El clima electoral suele nublar la visión y distorsionarlo todo. A algunos los inunda la euforia de ese posible triunfo y los entusiasma en demasía. Otros luchan contra su propia impotencia. Se esmeraron mucho para romper con la inercia de la continuidad, pero casi todas las señales afirman lo opuesto.
Es saludable comprender que un proceso electoral es solo una instancia de la democracia moderna, pero no necesariamente la más relevante. Claro que el resultado importa y establece cierto sesgo que inclina la balanza hacia alguna parte, pero no es lo más determinante.
La manifestación expresa de la voluntad popular es solo una fotografía del instante en el que se deciden quienes serán los que tendrán la responsabilidad de administrar la representatividad de una comunidad. Lo que verdaderamente muestra el camino a recorrer es la actitud cotidiana de la sociedad.
El modo en el que transcurrirán los hechos posteriores a los comicios depende exclusivamente de la disposición de los individuos. La historia reciente dirá que la gente cree, equivocadamente, que en ese momento se juega a todo o nada, a cara o ceca. Es por esa visión que muchos hacen esfuerzos denodados para definir elecciones y luego se retiran sumisamente para convertirse en cómodos espectadores de las decisiones ajenas.
El sistema democrático, con sus luces y sombras, con sus indisimulables imperfecciones, no se sostiene únicamente sobre la realización de elecciones libres y periódicas. Ese es un ingrediente primordial, pero no es siquiera el más importante.
No es que no deba dársele la importancia debida a la decisión en las urnas. El tema pasa por no caer en la trampa de creer que después del escrutinio los ganadores imponen su voluntad y los perdedores solo se someten.
El equilibrio del poder no pasa porque ganen unos u otros, porque la diferencia numérica sea significativa o exigua. La concentración del poder en pocas manos solo se plasma cuando la ciudadanía asume un rol eminentemente pasivo, absolutamente secundario, cuando se convierte en servil y se deja subyugar bajo los designios de los funcionarios.
Los vencedores del próximo turno electoral, deben saber que solo habrán conseguido un paso hacia la toma del poder formal. Sostener ese aval popular y darle legitimidad es una tarea bastante más compleja.

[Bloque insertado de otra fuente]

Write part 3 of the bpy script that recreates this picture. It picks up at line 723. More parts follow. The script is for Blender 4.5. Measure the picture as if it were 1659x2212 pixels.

Los que realmente tienen sobre sus espaldas la labor más difícil son los que pierden la elección. Ya no solo los partidos políticos que quedan fuera del reparto, sino fundamentalmente la gente, los electores, los votantes.
Los gobiernos solo hacen lo que se les deja hacer, lo que se les permite. Por lo tanto, la batalla no termina el día de las elecciones. Ese es solo un hito, que una vez superado será sucedido por una larga lista de anuncios que requieren de una validación tácita o explícita por parte de la ciudadanía.
Sería un error darle más valor que el real al acto electoral. No se trata de minimizarlo, sino de asignarle su justa medida. No se ha llegado hasta aquí, a este grado de enorme deterioro, por la sucesión de victorias de los oficialismos, sino por la irresponsable e indiferente postura de una ciudadanía muy dócil que ha aceptado ser atropellada una y otra vez.
Que el futuro sea mejor o peor no depende tanto de los políticos del presente, sino de la determinación cívica para afrontar lo que viene. La idea mágica de que todo es cuestión de suerte o de elegir a un líder mesiánico es una simplificación que no se ajusta a la realidad, ni a la evidencia empírica.
Thomas Jefferson decía que “cuando los gobiernos temen a la gente hay libertad, y cuando la gente teme al gobierno hay tiranía”. Si eso no cambia, nada se modificará, independientemente de las circunstancias electorales.
Falta muy poco para las elecciones, pero también para la decisión más vital, esa que no tiene que ver con las urnas, pero sí con la opción más trascendente. La tarea cívica no se agota al momento de sufragar. Allí termina un capítulo y empieza el siguiente. Si el resultado electoral acobarda a los ciudadanos, entonces se está frente al abismo. Cualquier desenlace debería invitar a todos a un mayor compromiso.
Es importante decidir con inteligencia el voto, pero mucho más trascendente es hacer los deberes y comenzar a hacer la lista de las acciones que se deberán encarar ni bien culmine este proceso electoral.
Si se quiere interrumpir la interminable secuencia de eternas frustraciones, es tiempo de empezar a hacer todo de otro modo. La democracia no es solo ir a las urnas cada tanto y expresar una opinión aislada. La tarea pasa por involucrarse, meterse hasta los huesos, tener responsabilidad cívica, asumir los problemas de la sociedad como propios y hacer algo al respecto.
Si no se está dispuesto a aportar dinero, trabajo o tiempo para vivir en comunidad, pues entonces el acto electoral será un mero formalismo sin relevancia superior. Va siendo tiempo de empezar a pensar en grande, a actuar con integridad y diseñar la misión del día después.